Editor, For a few years now, the national football teams, the Amavubi Stars, haven’t had the kind of success that we, the fans, had come to expect. We’ve been sliding down the worldwide football rankings for a few years now and maybe it’s because we haven’t the kind of coach who could spin lead into gold like Rotomir Djukovic did when he took the Amavubi to the Tunisian African Cup of Nations.
Editor,
For a few years now, the national football teams, the Amavubi Stars, haven’t had the kind of success that we, the fans, had come to expect.
We’ve been sliding down the worldwide football rankings for a few years now and maybe it’s because we haven’t the kind of coach who could spin lead into gold like Rotomir Djukovic did when he took the Amavubi to the Tunisian African Cup of Nations.
In Sellas Tetteh we have a national coach who has actually done something. He was Ghana’s coach in the recently concluded Under-20 World Cup when they beat the much-heralded Brazilians beating them in the penalty shootout, unlike the last few coaches whose CV’s weren’t that impressive.
Honestly, as a football fan I think that we’ve been shooting ourselves in the foot many a time. Sometimes I think that we expect too much from the national team.

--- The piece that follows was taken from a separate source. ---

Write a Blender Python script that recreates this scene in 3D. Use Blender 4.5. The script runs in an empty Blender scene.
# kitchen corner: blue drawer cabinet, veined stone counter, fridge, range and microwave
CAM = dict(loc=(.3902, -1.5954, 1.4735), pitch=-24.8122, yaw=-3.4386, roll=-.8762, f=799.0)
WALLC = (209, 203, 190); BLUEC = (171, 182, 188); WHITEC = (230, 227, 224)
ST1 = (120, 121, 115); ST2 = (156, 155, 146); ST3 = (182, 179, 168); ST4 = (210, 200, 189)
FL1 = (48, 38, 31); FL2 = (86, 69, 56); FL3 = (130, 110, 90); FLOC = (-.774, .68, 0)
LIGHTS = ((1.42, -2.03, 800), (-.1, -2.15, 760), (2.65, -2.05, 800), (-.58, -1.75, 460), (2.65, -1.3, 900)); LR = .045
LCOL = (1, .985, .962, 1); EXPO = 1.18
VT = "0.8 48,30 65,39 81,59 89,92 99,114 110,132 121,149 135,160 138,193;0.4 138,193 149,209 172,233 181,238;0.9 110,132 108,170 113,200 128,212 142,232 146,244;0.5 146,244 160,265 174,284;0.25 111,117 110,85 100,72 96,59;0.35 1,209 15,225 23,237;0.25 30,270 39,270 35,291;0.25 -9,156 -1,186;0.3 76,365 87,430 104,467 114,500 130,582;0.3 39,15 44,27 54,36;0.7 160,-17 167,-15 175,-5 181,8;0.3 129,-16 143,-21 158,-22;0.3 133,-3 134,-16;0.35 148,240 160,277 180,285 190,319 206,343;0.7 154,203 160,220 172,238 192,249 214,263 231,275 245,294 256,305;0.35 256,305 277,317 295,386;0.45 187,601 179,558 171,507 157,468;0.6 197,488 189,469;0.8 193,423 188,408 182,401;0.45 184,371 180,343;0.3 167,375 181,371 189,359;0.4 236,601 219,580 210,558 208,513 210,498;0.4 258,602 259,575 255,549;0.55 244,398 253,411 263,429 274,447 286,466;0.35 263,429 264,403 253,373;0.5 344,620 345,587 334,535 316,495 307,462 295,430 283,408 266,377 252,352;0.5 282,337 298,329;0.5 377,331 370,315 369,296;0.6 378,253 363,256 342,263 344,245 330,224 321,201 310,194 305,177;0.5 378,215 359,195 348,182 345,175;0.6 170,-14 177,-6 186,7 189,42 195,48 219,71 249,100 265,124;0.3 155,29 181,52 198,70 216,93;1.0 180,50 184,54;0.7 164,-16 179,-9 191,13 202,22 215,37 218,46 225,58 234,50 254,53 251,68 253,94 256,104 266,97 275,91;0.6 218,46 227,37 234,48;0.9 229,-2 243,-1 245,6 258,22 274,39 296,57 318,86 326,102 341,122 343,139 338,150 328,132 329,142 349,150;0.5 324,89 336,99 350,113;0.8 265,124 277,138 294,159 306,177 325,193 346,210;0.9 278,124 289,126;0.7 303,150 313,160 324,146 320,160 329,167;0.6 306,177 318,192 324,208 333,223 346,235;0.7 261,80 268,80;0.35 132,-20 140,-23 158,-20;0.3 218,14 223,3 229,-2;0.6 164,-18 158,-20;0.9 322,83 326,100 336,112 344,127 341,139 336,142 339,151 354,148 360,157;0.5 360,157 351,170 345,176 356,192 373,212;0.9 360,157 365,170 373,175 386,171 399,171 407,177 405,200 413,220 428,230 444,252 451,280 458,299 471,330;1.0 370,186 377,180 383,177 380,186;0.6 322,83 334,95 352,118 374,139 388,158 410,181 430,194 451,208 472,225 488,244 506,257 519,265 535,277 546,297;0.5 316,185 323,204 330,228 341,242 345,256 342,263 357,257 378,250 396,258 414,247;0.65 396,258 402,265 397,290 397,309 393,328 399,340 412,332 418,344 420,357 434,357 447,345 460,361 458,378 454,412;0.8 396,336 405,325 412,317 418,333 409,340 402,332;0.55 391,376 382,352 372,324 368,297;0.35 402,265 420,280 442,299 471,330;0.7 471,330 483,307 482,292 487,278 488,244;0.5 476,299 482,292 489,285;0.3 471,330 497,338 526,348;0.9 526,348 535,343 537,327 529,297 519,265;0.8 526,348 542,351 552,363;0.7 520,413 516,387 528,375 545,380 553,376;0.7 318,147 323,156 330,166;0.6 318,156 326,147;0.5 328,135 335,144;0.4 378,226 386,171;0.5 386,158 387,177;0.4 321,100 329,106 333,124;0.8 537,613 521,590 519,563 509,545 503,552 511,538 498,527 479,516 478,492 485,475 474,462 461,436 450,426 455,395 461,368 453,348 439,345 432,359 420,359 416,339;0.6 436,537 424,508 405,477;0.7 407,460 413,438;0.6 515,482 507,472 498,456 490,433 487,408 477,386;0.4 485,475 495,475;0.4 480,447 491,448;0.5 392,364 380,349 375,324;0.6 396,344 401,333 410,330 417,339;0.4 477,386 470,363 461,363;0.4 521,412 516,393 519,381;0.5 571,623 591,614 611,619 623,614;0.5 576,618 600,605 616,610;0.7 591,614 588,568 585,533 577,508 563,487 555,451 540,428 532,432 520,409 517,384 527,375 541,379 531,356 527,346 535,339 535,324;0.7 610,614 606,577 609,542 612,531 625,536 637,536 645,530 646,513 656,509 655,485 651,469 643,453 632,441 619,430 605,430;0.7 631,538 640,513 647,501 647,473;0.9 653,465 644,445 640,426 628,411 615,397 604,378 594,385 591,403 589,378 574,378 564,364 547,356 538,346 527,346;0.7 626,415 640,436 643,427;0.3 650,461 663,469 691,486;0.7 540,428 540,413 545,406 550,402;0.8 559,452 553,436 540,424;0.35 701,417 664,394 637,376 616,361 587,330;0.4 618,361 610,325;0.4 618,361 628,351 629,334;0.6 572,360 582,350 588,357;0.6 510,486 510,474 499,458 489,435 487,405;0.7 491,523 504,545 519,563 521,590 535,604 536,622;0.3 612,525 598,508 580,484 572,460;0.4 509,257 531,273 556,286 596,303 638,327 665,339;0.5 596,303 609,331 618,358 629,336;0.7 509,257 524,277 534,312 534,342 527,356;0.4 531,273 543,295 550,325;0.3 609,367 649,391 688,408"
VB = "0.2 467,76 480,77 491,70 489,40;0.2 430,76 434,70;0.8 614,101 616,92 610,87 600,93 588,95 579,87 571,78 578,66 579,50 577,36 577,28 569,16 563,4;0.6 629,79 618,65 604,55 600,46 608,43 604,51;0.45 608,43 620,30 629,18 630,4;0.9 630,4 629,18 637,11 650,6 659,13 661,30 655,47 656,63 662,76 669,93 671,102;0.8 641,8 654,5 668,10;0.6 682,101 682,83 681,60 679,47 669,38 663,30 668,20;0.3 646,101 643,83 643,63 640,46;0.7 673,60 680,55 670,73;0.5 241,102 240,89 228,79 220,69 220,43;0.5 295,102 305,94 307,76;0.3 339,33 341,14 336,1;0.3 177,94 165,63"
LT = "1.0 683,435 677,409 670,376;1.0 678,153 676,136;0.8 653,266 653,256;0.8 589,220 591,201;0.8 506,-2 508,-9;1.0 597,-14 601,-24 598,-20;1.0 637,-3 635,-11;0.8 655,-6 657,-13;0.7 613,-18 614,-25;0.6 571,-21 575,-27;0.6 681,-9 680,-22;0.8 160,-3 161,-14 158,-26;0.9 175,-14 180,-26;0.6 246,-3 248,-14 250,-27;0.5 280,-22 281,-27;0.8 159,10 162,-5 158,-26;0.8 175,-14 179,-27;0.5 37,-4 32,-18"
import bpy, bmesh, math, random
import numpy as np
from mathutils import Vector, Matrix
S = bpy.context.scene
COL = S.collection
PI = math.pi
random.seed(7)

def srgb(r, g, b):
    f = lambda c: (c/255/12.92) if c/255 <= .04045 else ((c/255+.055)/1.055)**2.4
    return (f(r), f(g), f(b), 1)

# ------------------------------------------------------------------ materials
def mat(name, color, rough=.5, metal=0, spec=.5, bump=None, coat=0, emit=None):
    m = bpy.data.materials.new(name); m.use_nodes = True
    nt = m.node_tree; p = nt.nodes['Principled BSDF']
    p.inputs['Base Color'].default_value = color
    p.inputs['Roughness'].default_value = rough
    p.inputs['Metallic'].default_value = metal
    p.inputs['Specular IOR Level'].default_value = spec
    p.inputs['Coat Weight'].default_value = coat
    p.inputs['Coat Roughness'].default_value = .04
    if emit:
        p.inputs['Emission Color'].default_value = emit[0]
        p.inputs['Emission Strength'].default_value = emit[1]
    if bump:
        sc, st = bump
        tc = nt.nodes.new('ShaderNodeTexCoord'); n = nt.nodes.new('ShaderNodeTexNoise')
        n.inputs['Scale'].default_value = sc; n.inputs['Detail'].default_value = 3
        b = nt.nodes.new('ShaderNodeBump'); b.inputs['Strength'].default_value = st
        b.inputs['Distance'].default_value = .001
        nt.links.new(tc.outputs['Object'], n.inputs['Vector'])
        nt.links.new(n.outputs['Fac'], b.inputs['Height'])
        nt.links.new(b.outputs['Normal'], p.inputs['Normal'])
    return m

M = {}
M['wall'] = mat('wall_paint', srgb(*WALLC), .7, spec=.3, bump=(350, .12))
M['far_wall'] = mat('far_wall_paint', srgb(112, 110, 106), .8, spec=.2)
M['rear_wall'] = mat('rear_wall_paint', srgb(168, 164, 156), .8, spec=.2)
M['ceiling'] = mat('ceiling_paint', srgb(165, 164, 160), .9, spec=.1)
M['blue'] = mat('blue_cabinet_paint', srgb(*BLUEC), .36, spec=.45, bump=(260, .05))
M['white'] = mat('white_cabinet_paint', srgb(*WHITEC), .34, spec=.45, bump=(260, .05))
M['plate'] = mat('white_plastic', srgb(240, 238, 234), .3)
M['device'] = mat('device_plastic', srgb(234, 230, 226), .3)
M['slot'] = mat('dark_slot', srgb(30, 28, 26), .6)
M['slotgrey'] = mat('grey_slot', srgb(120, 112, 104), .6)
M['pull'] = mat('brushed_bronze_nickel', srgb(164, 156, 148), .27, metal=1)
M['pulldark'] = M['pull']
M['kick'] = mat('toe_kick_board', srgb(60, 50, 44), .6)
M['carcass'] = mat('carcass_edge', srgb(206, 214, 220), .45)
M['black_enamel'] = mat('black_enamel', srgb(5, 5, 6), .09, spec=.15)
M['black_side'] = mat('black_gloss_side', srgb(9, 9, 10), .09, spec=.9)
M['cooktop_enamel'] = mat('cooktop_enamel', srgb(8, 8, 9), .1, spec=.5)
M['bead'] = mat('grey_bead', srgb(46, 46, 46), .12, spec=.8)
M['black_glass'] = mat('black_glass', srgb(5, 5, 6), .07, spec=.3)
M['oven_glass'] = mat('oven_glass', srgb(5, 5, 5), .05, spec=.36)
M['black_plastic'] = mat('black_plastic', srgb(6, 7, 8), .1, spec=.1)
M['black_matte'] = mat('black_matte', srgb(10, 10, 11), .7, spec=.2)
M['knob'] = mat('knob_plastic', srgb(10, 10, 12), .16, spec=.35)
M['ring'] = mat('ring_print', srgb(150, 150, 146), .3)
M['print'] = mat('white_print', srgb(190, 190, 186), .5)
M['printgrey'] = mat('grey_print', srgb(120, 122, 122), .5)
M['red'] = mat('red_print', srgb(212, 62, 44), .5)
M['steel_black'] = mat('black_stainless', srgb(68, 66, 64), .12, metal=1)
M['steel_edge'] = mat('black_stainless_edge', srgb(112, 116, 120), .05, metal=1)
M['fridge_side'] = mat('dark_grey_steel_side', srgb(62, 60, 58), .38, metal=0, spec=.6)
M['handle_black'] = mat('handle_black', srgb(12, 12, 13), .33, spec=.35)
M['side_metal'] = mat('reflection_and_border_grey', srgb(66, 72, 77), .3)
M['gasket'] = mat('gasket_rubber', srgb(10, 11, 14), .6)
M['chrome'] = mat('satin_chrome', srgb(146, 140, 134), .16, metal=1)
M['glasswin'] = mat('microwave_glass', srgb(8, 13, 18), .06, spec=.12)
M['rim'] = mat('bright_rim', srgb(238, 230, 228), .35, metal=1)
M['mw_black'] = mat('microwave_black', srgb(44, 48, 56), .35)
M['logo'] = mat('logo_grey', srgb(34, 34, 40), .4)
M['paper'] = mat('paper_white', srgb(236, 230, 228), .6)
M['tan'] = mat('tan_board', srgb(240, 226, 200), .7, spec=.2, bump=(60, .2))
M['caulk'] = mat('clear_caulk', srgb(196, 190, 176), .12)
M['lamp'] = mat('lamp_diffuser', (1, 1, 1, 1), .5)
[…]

During the last qualifiers I happened to watch the game against the African champions, Egypt. We lost by a solitary goal, we didn’t pay too badly, but my fellow fans acted like we’d lost terribly.
They were calling for the coach’s head and saying that the players should have been all benched. Maybe supporting the team would be better than just moaning all the time.
On the other hand however, I haven’t been seeing the national football structure being built from the ground up.
Its impossible to have a good senior team without a good youth setup. Maybe the new coach will put in place this set up because it seems to be his strong point.